Sujet : Re: PC/IX, not, Why VAX Was the Ultimate CISC and Not RISC
De : johnl (at) *nospam* taugh.com (John Levine)
Groupes : comp.archDate : 04. Mar 2025, 22:00:59
Autres entêtes
Organisation : Taughannock Networks
Message-ID : <vq7pmb$1jkc$1@gal.iecc.com>
References : 1 2 3 4
User-Agent : trn 4.0-test77 (Sep 1, 2010)
According to Brian G. Lucas <
bagel99@gmail.com>:
Nobody knew what the market for PC/IX was supposed to be beyond some
handwaving "if 5% if PC users buy it we'll be rich." PC/IX could do
anything a PDP-11 running Unix could do, give or take peripherals,
but the PC market was very different from the PDP-11 market and by
that time the PDP-11 was rather long in the tooth.
Maybe everyting except for lack of memory protection.

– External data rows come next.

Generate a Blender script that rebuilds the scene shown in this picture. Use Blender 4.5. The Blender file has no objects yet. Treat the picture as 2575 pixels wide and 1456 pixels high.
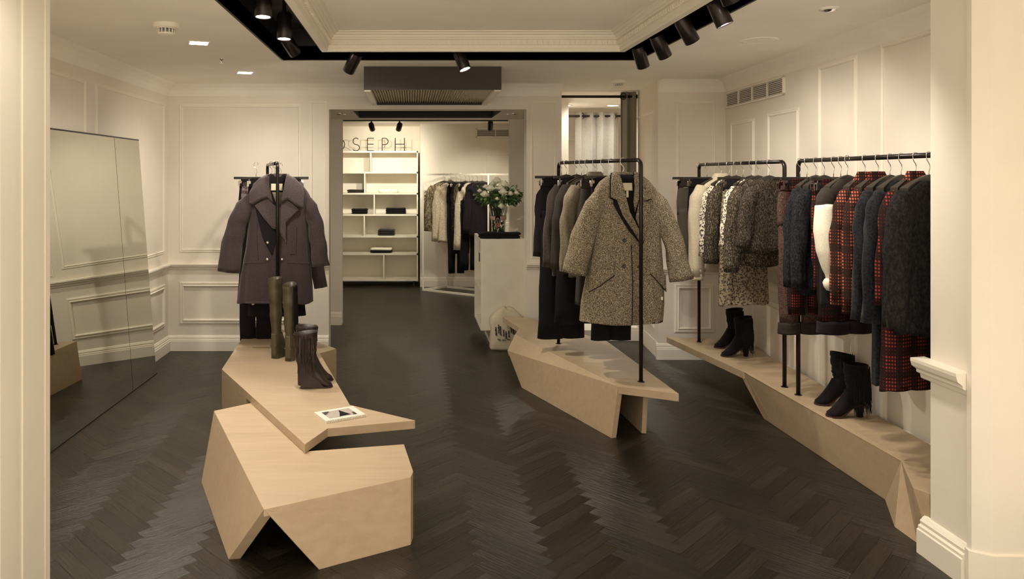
import bpy, math, random
from mathutils import Vector, Matrix
R = math.radians
random.seed(7)
scene = bpy.context.scene
col = scene.collection

# ------------------------------------------------------------------ camera
FPX, CX, CY, EH = 1880.0, 1035.0, 445.0, 1.6          # focal length in px, principal point, eye height
cam_d = bpy.data.cameras.new('camera')
cam = bpy.data.objects.new('camera', cam_d); col.objects.link(cam)
cam.location = (0, 0, EH); cam.rotation_euler = (R(90), 0, 0)
cam_d.sensor_width = 36; cam_d.lens = FPX/2575*36
cam_d.shift_x = (1287.5-CX)/2575; cam_d.shift_y = -(728-CY)/2575
cam_d.clip_start = 0.05; cam_d.clip_end = 100
scene.camera = cam

# ------------------------------------------------------------------ world, exposure
w = bpy.data.worlds.new('world'); scene.world = w; w.use_nodes = True
w.node_tree.nodes['Background'].inputs[0].default_value = (1.0, 0.90, 0.76, 1)
w.node_tree.nodes['Background'].inputs[1].default_value = 1.25
vs = scene.view_settings
vs.view_transform = 'Standard'; vs.look = 'None'; vs.gamma = 1; vs.use_curve_mapping = False
vs.exposure = 0.56
scene.cycles.use_denoising = True
scene.cycles.max_bounces = 12
scene.cycles.diffuse_bounces = 10
scene.cycles.sample_clamp_indirect = 8
WARM = (1.0, 0.91, 0.77)

def lamp(name, kind, loc, energy, color=WARM, aim=None, size=0.05, angle=60, blend=0.7, parent=None, size_y=None):
    d = bpy.data.lights.new(name, kind); d.energy = energy; d.color = color
    o = bpy.data.objects.new(name, d); col.objects.link(o)
    o.location = loc
    if kind == 'SPOT':
        d.spot_size = R(angle); d.spot_blend = blend; d.shadow_soft_size = size
    elif kind == 'AREA':
        d.size = size
        if size_y: d.shape = 'RECTANGLE'; d.size_y = size_y
    else: d.shadow_soft_size = size
    if aim is not None:
        o.rotation_euler = (Vector(aim)-Vector(loc)).to_track_quat('-Z', 'Y').to_euler()
    if parent: o.parent = parent
    return o

# the ceiling's own lamps (fittings are built further down; the added front room fill has none)
H = 2.45
DOWNLIGHTS = [(-1.35, 3.45, 0), (-1.346, 4.73, 0), (-1.355, 6.08, 0)]
for x, y, _ in DOWNLIGHTS:
    lamp('downlight_lamp', 'SPOT', (x, y, H-0.02), 40, aim=(x, y, 0), size=0.05, angle=150, blend=1.0)
for x, y in ((-1.6, 0.6), (0.1, 0.6), (1.8, 0.6), (-1.6, -1.0), (0.1, -1.0), (1.8, -1.0), (-1.0, 2.25), (1.5, 2.2)):
    lamp('front_room_fill', 'SPOT', (x, y, H-0.02), 68 if y < 2 else 14, color=(1, .93, .82), aim=(x, y, 0), size=0.06, angle=150, blend=1.0)  # unseen fill lamps added in the front room to brighten the shop
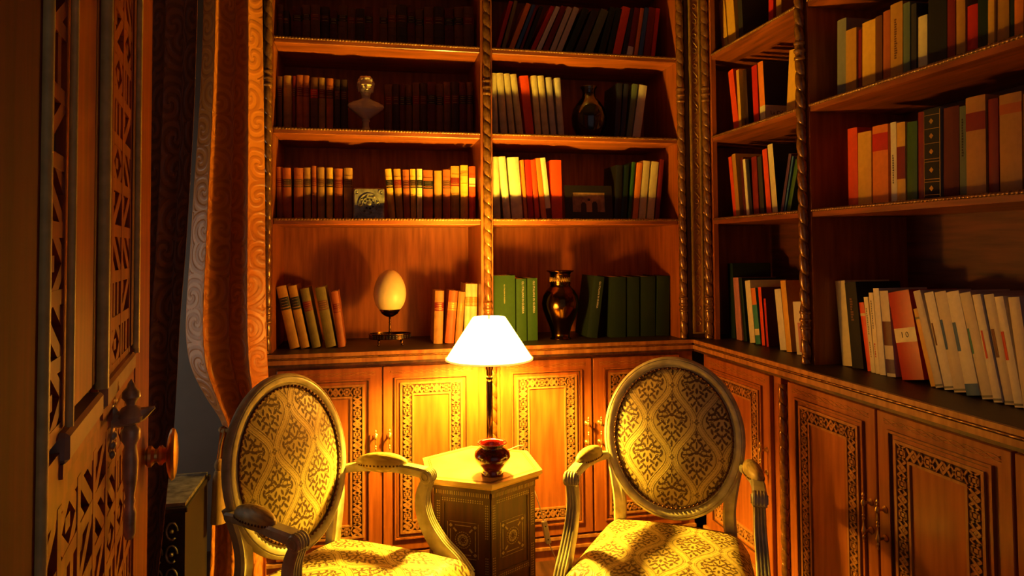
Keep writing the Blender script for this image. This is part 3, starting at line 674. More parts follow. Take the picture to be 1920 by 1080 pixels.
# neck and sloping shoulders narrowing to the socle
mb.lathe([(.019, .125), (.0185, .15), (.019, .165), (.021, .18)], MARBLE, 20)
vs = []; n = 24
secs = [(.012, .013, .060, 0), (.019, .017, .068, 0), (.034, .024, .080, -.002), (.054, .029, .094, -.003), (.072, .031, .108, -.003), (.080, .030, .120, -.001), (.076, .027, .130, 0), (.056, .024, .140, 0), (.034, .021, .147, 0), (.022, .019, .153, 0)]
for (a_, b_, z_, y_) in secs:
    for k in range(n): t = 2*PI*k/n; vs.append((a_*math.cos(t), y_+b_*math.sin(t), z_))
fs = [(r*n+k, r*n+(k+1) % n, (r+1)*n+(k+1) % n, (r+1)*n+k) for r in range(len(secs)-1) for k in range(n)]+[tuple(range(n))[::-1], tuple((len(secs)-1)*n+k for k in range(n))]
mb.add(vs, fs, MARBLE)
for s_ in (-1, 1): sp((s_*.026, -.020, .112), .020, (1.2, .6, .9))
x_ = atY(686, 200, YB+.11).x
bust = empty('portrait_bust', (x_, YB+.11, SH[1]+.0005), 0.12, 'small white marble portrait bust of a man on a shelf', 'bust')
bust.scale = (1.02, 1.02, 1.02); fig = mb.build('bust_figure', bust)
md = fig.modifiers.new('remesh', 'REMESH'); md.mode = 'VOXEL'; md.voxel_size = .0018; md.use_smooth_shade = True
md = fig.modifiers.new('smooth', 'SMOOTH'); md.iterations = 2; md.factor = .5
mb = MB(); mb.lathe([(.031, 0), (.031, .008), (.027, .011), (.026, .015), (.018, .022), (.014, .034), (.0135, .05), (.018, .056), (.0165, .062), (.012, .064)], MARBLE, 28); mb.build('pedestal', bust, smooth='auto')

# silver openwork box
P0 = atY(663, 400, YB+.05).x; P1 = atY(721, 400, YB+.05).x; w_ = P1-P0
sb = empty('silver_box', ((P0+P1)/2, YB+.05, SH[0]+.0005), 0.05, 'square aged silver openwork box on the third shelf between old books', 'box')
mb = MB(); mb.box(-w_/2, w_/2, 0, .05, 0, .136, PEWTER, bev=.004); mb.build('body', sb)
mb = MB()
for r in (.045, .030): mb.tube([(r*math.cos(a*PI/16), -.002, .066+r*math.sin(a*PI/16)) for a in range(32)], .0028, PEWTER, 6, closed=True, up=Vector((0, 1, 0)))
mb.lathe([(.009, 0), (.009, .003), (.004, .006)], PEWTER, 12, T(0, 0, .066) @ RX(PI/2))
for i in range(8):
    a = i*PI/4+.2; mb.sphere((.0375*math.cos(a), -.002, .066+.0375*math.sin(a)), .0055, PEWTER, 8, 6); mb.sphere((.02*math.cos(a), -.002, .066+.02*math.sin(a)), .0045, BLACKM, 8, 6)
for sx in (-1, 1):
    for sz in (-1, 1):
        c = (sx*.052, .066+sz*.052)
        mb.tube([(c[0]+.011*math.cos(t), -.002, c[1]+.011*math.sin(t)) for t in np.linspace(0, 5.2, 14)], .0022, PEWTER, 6, up=Vector((0, 1, 0)))
        mb.sphere((c[0], -.001, c[1]), .004, PEWTER, 8, 6)
mb.build('scroll_relief', sb, smooth='auto')

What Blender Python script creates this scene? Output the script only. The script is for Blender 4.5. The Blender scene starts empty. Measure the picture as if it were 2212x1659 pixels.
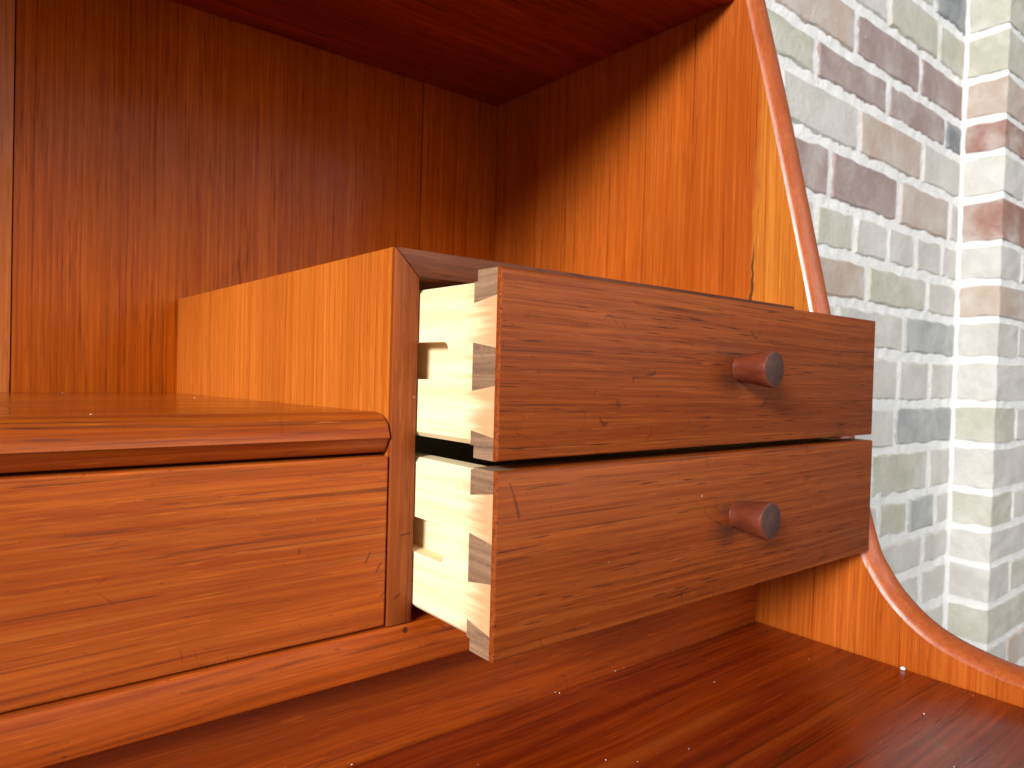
import bpy, bmesh, math, random
from mathutils import Vector, Matrix, noise
rnd = random.Random(7)
scene = bpy.context.scene
COL = scene.collection

# ------------------------------------------------------------------ camera
cam_d = bpy.data.cameras.new("camera")
cam = bpy.data.objects.new("camera", cam_d)
COL.objects.link(cam)
CP = Vector((-0.1099, -0.1951, 0.0817)); YAW, PITCH, ROLL = 0.6796, -0.0160, 0.0269
fw = Vector((math.sin(YAW)*math.cos(PITCH), math.cos(YAW)*math.cos(PITCH), math.sin(PITCH)))
rt = Vector((math.cos(YAW), -math.sin(YAW), 0)); up = rt.cross(fw)
r2 = math.cos(ROLL)*rt + math.sin(ROLL)*up
u2 = -math.sin(ROLL)*rt + math.cos(ROLL)*up
cam.matrix_world = Matrix(((r2.x, u2.x, -fw.x, CP.x), (r2.y, u2.y, -fw.y, CP.y), (r2.z, u2.z, -fw.z, CP.z), (0, 0, 0, 1)))
cam_d.sensor_width = 36.0
cam_d.lens = 1530.4/2212*36.0
cam_d.clip_start = 0.01; cam_d.clip_end = 60
cam_d.dof.use_dof = True
cam_d.dof.focus_distance = 0.235
cam_d.dof.aperture_fstop = 27
scene.camera = cam

# ------------------------------------------------------------------ light
world = bpy.data.worlds.new("World"); scene.world = world
world.use_nodes = True
bg = world.node_tree.nodes["Background"]
bg.inputs[0].default_value = (1.0, 0.98, 0.95, 1); bg.inputs[1].default_value = 0.18
LDIR = Vector((0.86, 0.38, -0.315)).normalized()           # the way the window light travels
ld = bpy.data.lights.new("window_light", 'AREA'); ld.shape = 'RECTANGLE'
ld.size = 1.6; ld.size_y = 1.05; ld.energy = 440; ld.color = (1.0, 0.98, 0.94)
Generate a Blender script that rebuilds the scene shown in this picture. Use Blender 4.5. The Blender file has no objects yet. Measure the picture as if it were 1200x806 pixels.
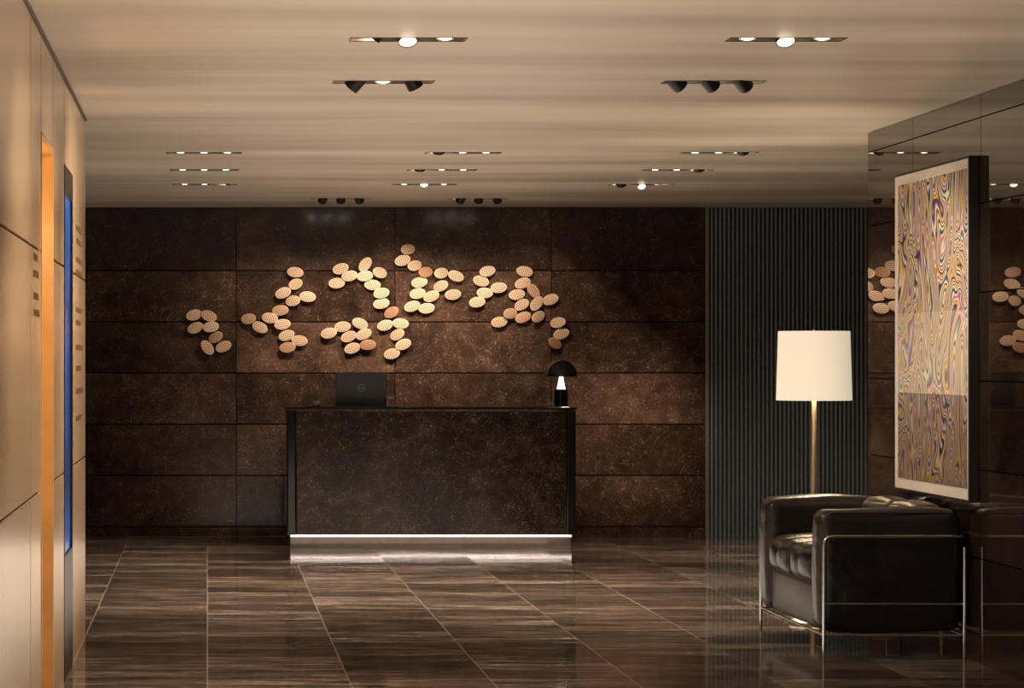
import bpy, bmesh, math, random
from mathutils import Vector, Matrix
random.seed(7)
S = bpy.context.scene
COL = S.collection
F = 3300.0; CAMH = 1.404; ZC = 2.65; YB = 22.71
PI = math.pi

# ------------------------------------------------------------------ helpers
def X(px, Y): return (px-243.0)*Y/F
def Zp(py, Y): return CAMH+(424.0-py)*Y/F

def link(o, parent=None):
    COL.objects.link(o)
    if parent: o.parent = parent
    return o
def obj(name, bm, mat, parent=None, smooth=False, angle=None):
    me = bpy.data.meshes.new(name)
    bmesh.ops.recalc_face_normals(bm, faces=bm.faces[:])
    bm.to_mesh(me); bm.free()
    if mat: me.materials.append(mat)
    if smooth:
        for p in me.polygons: p.use_smooth = True
        if angle is not None:
            try: me.set_sharp_from_angle(angle=math.radians(angle))
            except Exception: pass
    return link(bpy.data.objects.new(name, me), parent)
def tag(o, label, cat=None, group=None, kind=None):
    o['label'] = label
    if cat: o['category'] = cat
    if group: o['group'] = group
    if kind: o['kind'] = kind
    return o
def thing(name, loc, label, cat, group=None, rz=0):
    o = bpy.data.objects.new(name, None); o.empty_display_size = .1
    o.location = loc; o.rotation_euler = (0, 0, rz)
    link(o); return tag(o, label, cat, group)
def B(): return bmesh.new()
def box(bm, x0, x1, y0, y1, z0, z1, bev=0.0, seg=2):
    vs = [bm.verts.new((x, y, z)) for x in (x0, x1) for y in (y0, y1) for z in (z0, z1)]
    idx = [(0,1,3,2),(4,6,7,5),(0,4,5,1),(2,3,7,6),(0,2,6,4),(1,5,7,3)]
    fs = [bm.faces.new([vs[i] for i in f]) for f in idx]
    if bev > 0:
        es = set(e for f in fs for e in f.edges)
        bmesh.ops.bevel(bm, geom=list(es), offset=bev, segments=seg, profile=.5, affect='EDGES')
def lathe(bm, prof, seg=32, M=Matrix.Identity(4), sx=1.0, sy=1.0):
    rings = []
    for r, z in prof:
        if r < 1e-6:
            rings.append([bm.verts.new(M @ Vector((0, 0, z)))])
        else:
            rings.append([bm.verts.new(M @ Vector((r*sx*math.cos(2*PI*i/seg), r*sy*math.sin(2*PI*i/seg), z))) for i in range(seg)])
    for a, b in zip(rings, rings[1:]):
        for i in range(seg):
            j = (i+1) % seg
            if len(a) == 1 and len(b) == 1: continue
            if len(a) == 1: bm.faces.new((a[0], b[i], b[j]))
            elif len(b) == 1: bm.faces.new((a[i], b[0], a[j]))
            else: bm.faces.new((a[i], b[i], b[j], a[j]))
def fillet(pts, rad, n=6):
    pts = [Vector(p) for p in pts]; out = [pts[0]]
    for a, b, c in zip(pts, pts[1:], pts[2:]):
        u = (a-b).normalized(); v = (c-b).normalized()
        p0 = b+u*rad; p1 = b+v*rad
        for i in range(n+1):
            t = i/n
            out.append(p0*(1-t)**2+b*2*t*(1-t)+p1*t*t)
    out.append(pts[-1]); return out
def tube(bm, pts, r, seg=12):
    pts = [Vector(p) for p in pts]
    up = None; rings = []
    for i, p in enumerate(pts):
        d = (pts[min(i+1, len(pts)-1)]-pts[max(i-1, 0)]).normalized()
        if up is None:
            up = d.orthogonal().normalized()
        up = (up-d*up.dot(d)).normalized()
        s = d.cross(up)
        rings.append([bm.verts.new(p+(up*math.cos(2*PI*k/seg)+s*math.sin(2*PI*k/seg))*r) for k in range(seg)])
    for a, b in zip(rings, rings[1:]):
        for k in range(seg):
            j = (k+1) % seg
            bm.faces.new((a[k], b[k], b[j], a[j]))
    bm.faces.new(rings[0]); bm.faces.new(rings[-1])
def cushion(bm, c, s, r, puff, n=16, sag=0.0, seed=0, lobes=0, wob=.003):
    c = Vector(c); s = Vector(s); b2 = B()
    ts = [math.sin((-1+2*i/n)*PI/2) for i in range(n+1)]
    for ax in range(3):
        for sg in (-1, 1):
            g = {}
            for i, u in enumerate(ts):
                for j, v in enumerate(ts):
                    p = Vector((0, 0, 0)); o1, o2 = (ax+1) % 3, (ax+2) % 3
                    p[ax] = sg; p[o1] = u; p[o2] = v
                    q = Vector((p.x*s.x, p.y*s.y, p.z*s.z))
                    inn = Vector([max(-(s[k]-r), min(s[k]-r, q[k])) for k in range(3)])
                    d = q-inn
                    if d.length > 1e-9: q = inn+d.normalized()*r
                    q[ax] += sg*puff*(1-u*u)*(1-v*v)
                    q.z -= sag*(1-(q.x/s.x)**2)*(1 if p.z > 0 else 0)*.5
                    if lobes:                      # soft stitched channels across the cushion
                        ch = abs(math.sin(lobes*PI*(p.y+1)/2))**.5-1
                        q.z += .028*ch*max(0, p.z); q.x -= .024*ch*max(0, -p.x)
                    ph = seed*1.7
                    q += Vector((math.sin(9*q.y+ph), math.sin(8*q.x+7*q.z+ph)*.6, math.sin(10*q.x+6*q.y+ph)))*wob
                    g[i, j] = b2.verts.new(c+q)
            for i in range(n):
                for j in range(n):
                    b2.faces.new((g[i, j], g[i+1, j], g[i+1, j+1], g[i, j+1]))
    bmesh.ops.remove_doubles(b2, verts=b2.verts[:], dist=1e-4)
    me = bpy.data.meshes.new('tmp'); b2.to_mesh(me); b2.free(); bm.from_mesh(me); bpy.data.meshes.remove(me)
def text_mesh(name, body, size, mat, parent, M):
    cu = bpy.data.curves.new('t', 'FONT'); cu.body = body; cu.size = size; cu.extrude = .0004
    cu.align_x = 'CENTER'; cu.align_y = 'CENTER'
    o = bpy.data.objects.new('t', cu); COL.objects.link(o)
    bpy.context.view_layer.update()
    me = bpy.data.meshes.new_from_object(o.evaluated_get(bpy.context.evaluated_depsgraph_get()))
    bpy.data.objects.remove(o)
    me.transform(M); me.materials.clear(); me.materials.append(mat)
    return link(bpy.data.objects.new(name, me), parent)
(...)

IBM sold it as a single user system.
The lack of memory protection turned out not to matter very much. Didn't we once
get a bug report for something that only failed after the system had been up
continuously for a year?
It didn't help that PC/IX and Unix in general had very few applications for
non-technical users. There was document processing with nroff and troff, with
our INed screen editor, but what else?